Ed ecco che arriviamo all’inizio. Se un ingegnere deve investire la propria istruzione e il suo lavoro sugli improrogabili criteri dell’efficienza e dell’efficacia, e dunque su un mercato del lavoro che pompa e spinge e adora unicamente lo sviluppo economico delle imprese, un tipo che si occupa di “materie umanistiche” si ritrova, per forza di cose, a fare da assistente sociale a questi tipi ultra-stressati; perché questi tipi umanisti, guarda caso, hanno studiato per questo tipo di cosa quà. Ma allora la domanda è: si vive per lavorare? O si lavora per vivere? This is the problem.

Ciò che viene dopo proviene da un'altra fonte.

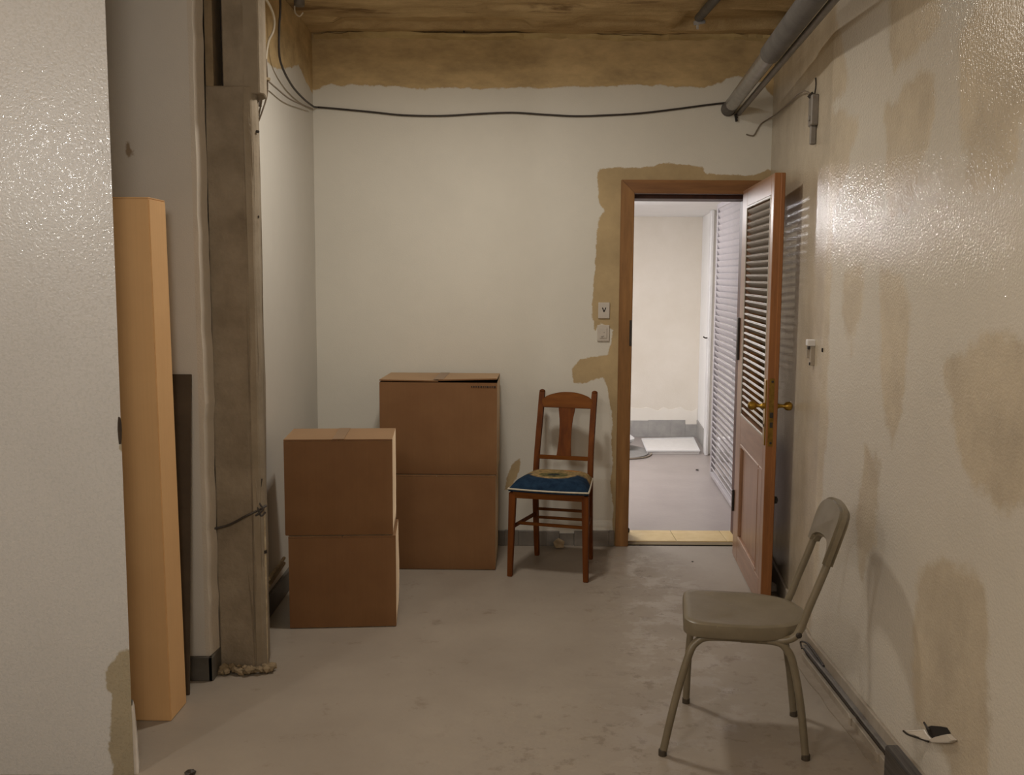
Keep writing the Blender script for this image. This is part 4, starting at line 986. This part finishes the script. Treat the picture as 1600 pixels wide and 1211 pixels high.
t = bmesh.new(); lo = [t.verts.new((-0.004 - 0.040 * max(0, (f[0] - outer[0][0])) / 0.1, f[0], f[1])) for f in flap]; hi = [t.verts.new(v.co + Vector((-0.003, 0, -0.002))) for v in lo]
t.faces.new(hi); t.faces.new(lo[::-1])
for i in range(len(lo)): t.faces.new((lo[i], lo[(i + 1) % len(lo)], hi[(i + 1) % len(lo)], hi[i]))
bmesh.ops.recalc_face_normals(t, faces=t.faces); merge(bm, t); obj('loose_cover', bm, M['plate'], ol)
bm = new(); fp = [Vector((-0.010 - 0.040 * max(0, (f[0] - outer[0][0])) / 0.1, f[0], f[1])) for f in (yy(1431, 1142), yy(1435, 1148), yy(1444, 1154), yy(1456, 1159))]
tube(bm, smoothpath(fp, 4), 0.003, 8); tube(bm, [(-0.006,) + yy(1447, 1129), (-0.008,) + yy(1452, 1136), (-0.01,) + yy(1458, 1141)], 0.003, 8); obj('wire', bm, M['metal_dark'], ol, smooth=True)

# ---- cable trunking at the foot of the right wall
tk = thing('cable_trunking', 'open grey cable trunking along the foot of the right wall', 'trunking', (0, 0, 0))
bm = new(); box(bm, (XR - 0.034, YF + 0.05, 0.002), (XR - 0.012, 3.93, 0.032), 0.002); obj('lower_channel', bm, M['trunk'], tk)
bm = new(); box(bm, (XR - 0.030, YF + 0.05, 0.058), (XR - 0.012, 3.93, 0.066), 0.002); obj('upper_lip', bm, M['galv'], tk)
bm = new(); box(bm, (XR - 0.020, YF + 0.05, 0.032), (XR - 0.011, 3.93, 0.058)); obj('dark_slot', bm, M['cavity'], tk)
bm = new(); tube(bm, [(XR - 0.028, 3.92, 0.052), (XR - 0.024, 3.5, 0.048), (XR - 0.024, 2.9, 0.05)], 0.005, 8); obj('loose_wire', bm, M['cable_black'], tk, smooth=True)
bm = new(); tube(bm, smoothpath([(XR - 0.03, 3.94, 0.045), (XR - 0.03, 3.96, 0.066), (XR - 0.02, 3.90, 0.080), (XR - 0.016, 3.78, 0.074), (XR - 0.016, 3.70, 0.068)], 5), 0.004, 8); obj('end_wire', bm, M['cable_black'], tk, smooth=True)
for k, y in enumerate((3.32, 3.06)):
    bm = new(); box(bm, (XR - 0.040, y, 0.0), (XR - 0.012, y + 0.025, 0.034), 0.002); obj('clip', bm, M['trunk'], tk)
bm = new(); box(bm, (XR - 0.056, 2.55, 0.008), (XR - 0.012, 2.965, 0.112), 0.006); cvv = obj('cover', bm, M['trunk_cover'], tk)
bm = new(); box(bm, (XR - 0.062, 2.50, 0.004), (XR - 0.012, 2.80, 0.075), 0.006); obj('end_cap', bm, M['foot'], cvv)
# rough screed strip along the wall, where the old floor edge shows
bm = new(); rr = random.Random(14); L = []; n = 60
for i in range(n + 1):
    y = YF + 0.1 + (4.9 - YF) * i / n; L.append((xr(y) - 0.062 + rr.uniform(-0.005, 0.006) + 0.006 * math.sin(y * 3), y))
prism(bm, L + [(xr(4.9) - 0.01, 4.98), (XR - 0.01, YBEND), (XR - 0.01, YF + 0.1)], 0.0, 0.006); struct('trim_9', bm, simple('worn_floor_edge', S(140, 129, 115), S(152, 141, 127), 0.65, 18, 0.5, 60))

# small debris
rr = random.Random(33)
def crumb(label, x, y, r, mat, flat=0.5):
    bm = new(); tb = bmesh.new(); bmesh.ops.create_icosphere(tb, subdivisions=1, radius=r)
    for v in tb.verts: v.co = Vector((v.co.x * rr.uniform(0.7, 1.3), v.co.y * rr.uniform(0.7, 1.3), max(v.co.z, -r * 0.6) * flat))
    merge(bm, tb, 0, Matrix.Translation((x, y, r * 0.6 * flat)))
    return tag(obj('plaster_crumb', bm, M[mat]), label, 'crumb', 'loose crumbs on the floor')
p = at_z(298, 1209, 0); crumb('dark crumb of rubble on the floor at the bottom left', p.x, p.y, 0.018, 'metal_dark')
p = at_z(1082, 878, 0); crumb('tiny dark crumb on the floor in front of the doorway', p.x, p.y, 0.007, 'metal_dark')
p = at_z(1098, 845, 0); crumb('tiny dark crumb at the threshold edge', p.x, p.y, 0.006, 'metal_dark')
p = at_z(1226, 918, 0.02); crumb('pale plaster lump at the wall foot behind the metal chair', xr(p.y) - 0.03, p.y, 0.03, 'white_edge', 1.0)
p = at_z(1095, 735, 0); crumb('dark scrap on the hall floor by the closet post', p.x - 0.03, p.y, 0.014, 'metal_dark')
p = at_z(872, 846, 0.03); crumb('broken plaster lump under the wooden chair by the skirting', p.x, YB - 0.05, 0.035, 'plaster', 1.0)
p = at_z(436, 905, 0.0); 
for k, (dx, dz) in enumerate(((0, 0.0), (0.01, 0.012))):
    bm = new(); tube(bm, [at_x(420, 915 - 10 * k, XL + 0.025 + 0.01 * k), at_x(444, 880 - 8 * k, XL + 0.025 + 0.01 * k)], 0.008, 8)
    tag(obj('wall_conduit', bm, M['plaster'], smooth=True), ('lower' if k == 0 else 'upper') + ' pale conduit slanting on the left wall behind the front cartons', 'conduit', 'slanting conduits on the left wall')
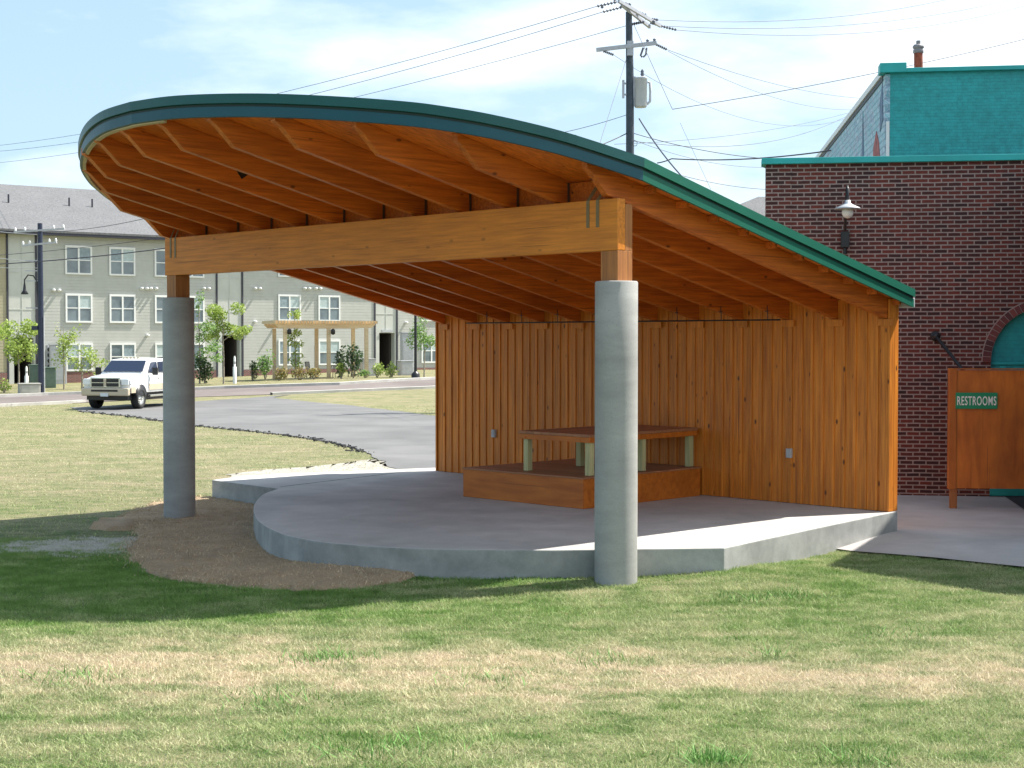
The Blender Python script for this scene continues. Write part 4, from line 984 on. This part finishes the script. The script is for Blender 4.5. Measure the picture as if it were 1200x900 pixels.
# left utility pole with street lamp arm
PLY = 76
v = vp(48, 400, PLY); zt1 = vp(48, 263, PLY).z
UP = empty('utility_pole', (v.x, PLY, gz(v.x, PLY)), 0, 'dark blue-black utility pole by the street with a curved arm and crossarms, at far left', 'utility pole')
b = MB(); b.tube([(0, 0, -.2), (0, 0, zt1)], [.17, .12], 12); b.build('pole', M['navy'], UP)
b = MB(); b.tube([(.17, -.05, 0), (.17, -.05, zt1*.45)], .035, 8); b.build('conduit', M['grey'], UP)
b = MB(); b.box((-.42, -.15, 3.15), (-.12, .1, 3.35)); b.build('junction_box', M['navy'], UP)
for zf, w in ((.96, 1.3), (.88, .9)):
    b = MB(); b.bar((-w, 0, zt1*zf-.1), (w, -.2, zt1*zf+.05), .09, .09); arm = b.build('crossarm', M['grey'], UP)
    for k in (-1, -.6, .6, 1): b = MB(); b.lathe([(.05, 0), (.06, .08), (.03, .16), (0, .18)], (w*k*.95, -.1-.1*k, zt1*zf+.02+.08*k*.9), 8); b.build('insulator', M['white'], arm)
for zz in (.66, .72, .78, .5): b = MB(); b.bar((-.75, 0, zt1*zz), (0, 0, zt1*zz), .04, .05); b.build('bracket', M['grey'], UP)
lz0 = vp(0, 332, PLY).z
b = MB(); b.tube([(-.12, 0, lz0-1.2), (-.16, 0, lz0), (-.35, 0, lz0+.32), (-.62, 0, lz0+.36), (-.8, 0, lz0+.12), (-.8, 0, lz0-.1)], .035, 8); la = b.build('lamp_arm', M['black'], UP)
b = MB(); b.lathe([(.04, lz0-.05), (.06, lz0-.2), (.09, lz0-.42), (.19, lz0-.58), (.17, lz0-.61), (0, lz0-.5)], (-.8, 0, 0), 12); b.build('lantern', M['black'], la)
# main utility pole behind the pavilion
PY = 58.; P0 = vp(737.5, 400, PY); gx = P0.x; QS = PY/48
UQ = empty('utility_pole', (gx, PY, 0), 0, 'tall utility pole with crossarms and a grey transformer rising behind the pavilion roof', 'utility pole')
zq = lambda y: vp(0, y, PY).z
xq = lambda x: (x-737.5)/FPX*PY
M['polew'] = plain('pole_paint', (.035, .05, .07), .5, amt=.3)
b = MB(); b.tube([(xq(739), 0, -.2), (0, 0, zq(90)), (xq(736), 0, zq(14))], [.18, .15, .12], 14); b.build('pole', M['polew'], UQ)
Mst = plain('grey_insulator', (.12, .13, .17), .4); Mal = plain('aluminium_arm', (.42, .43, .48), .5)
b = MB(); b.bar((xq(722), -1.0, zq(8)), (xq(776), 1.0, zq(24)), .10, .12); b.bar((xq(726), -.8, zq(11)), (xq(764), 1.2, zq(24)), .10, .12); arm1 = b.build('crossarm', Mal, UQ)
b = MB(); b.bar((xq(698), -.25, zq(60)), (xq(768), -.1, zq(51)), .13, .14); arm2 = b.build('crossarm', Mal, UQ)
b = MB(); b.box((-.12, -.2, zq(66)), (.12, .1, zq(49))); b.build('bracket', Mal, UQ)
def insul(parent, p, q_, n=6):
    p = Vector(p); q_ = Vector(q_); b = MB(); b.tube([p, q_], .020, 6)
    for k in range(n):
        c = p.lerp(q_, (k+.5)/n); d = (q_-p).normalized()*.025; b.tube([c-d, c+d], [.062, .04], 8)
    b.build('insulator', Mst, parent)
def PQ(px, py, dy=0): return Vector((xq(px), dy, zq(py)))
for p, q_, par in ((PQ(697, 15.5, -1.2), PQ(720, 8.5, -.9), arm1), (PQ(704, 20, -.9), PQ(727, 13, -.7), arm1), (PQ(740, 26.5, .3), PQ(756, 21.5, .6), arm1), (PQ(739, 11, 0), PQ(758, 15.5, .4), arm1), (PQ(758, 15, 1), PQ(774, 15.5, 1.2), arm1),
                   (PQ(764, 20, 1), PQ(777, 22.5, 1.2), arm1), (PQ(776, 24, 1), PQ(796, 27.5, 1.2), arm1), (PQ(768, 52, 0), PQ(781, 57.5, .1), arm2), (PQ(706, 61, -.2), PQ(718, 65.5, -.2), arm2)): insul(par, p, q_)
for px, py in ((705, 8), (720, 2), (733, 5), (737, 6), (765, 26), (766, 47.5), (758, 48.5)):
    b = MB(); b.lathe([(.03, -.06), (.07, -.03), (.04, .0), (.07, .03), (.03, .08), (0, .09)], tuple(PQ(px, py)), 8); b.build('insulator', Mst, arm1 if py < 40 else arm2)
b = MB(); b.tube([PQ(753, 56), PQ(750, 65), PQ(752, 67)], .04, 6); b.tube([PQ(757, 56), PQ(756, 64), PQ(753, 67)], .035, 6); b.build('cutout_fuse', Mst, UQ)
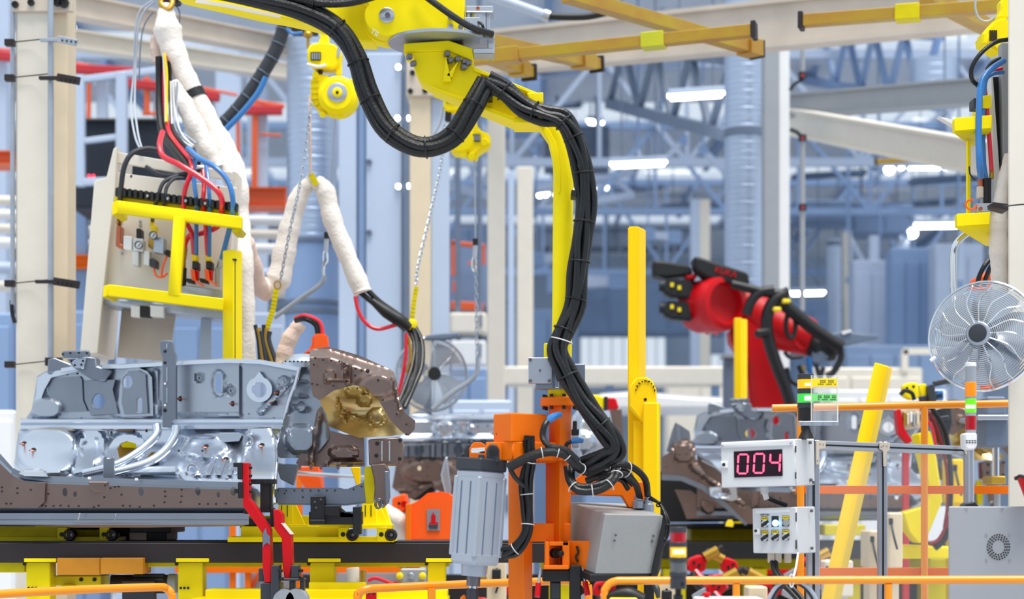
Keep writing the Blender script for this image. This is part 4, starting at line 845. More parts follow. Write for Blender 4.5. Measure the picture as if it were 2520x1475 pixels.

Mi sa che, oggigiorno, l’americanizzazione ci ha investiti tutti, senza distinzioni, e siamo diventati burattini-consumatori del primo stile vita che è stato appena pronunciato:vivere-solo-per-lavorare(-e-consumare-e-consumare-e-consumare). Quindi cara professoressa rompicoglioni, sa cosa le dico? Bilanciamento. Bilanciamento. Bilanciamento. Lei non ascolta l’Europa? Io sì: balance. E le consiglio una sua maggiore pianificazione mentale verso un approccio educativo che abbia a cuore la mente impaurita (per quelli che si preoccupano) dei giovani che ha sotto la sua ala, affinché (il suo approccio educativo) sia rivolto più al lavorare per vivere meglio e non viceversa: vivere per lavorare sempre peggio, o, meglio ancora, vivere per non lavorare affatto. Dia una motivazione “degna di nota”, su?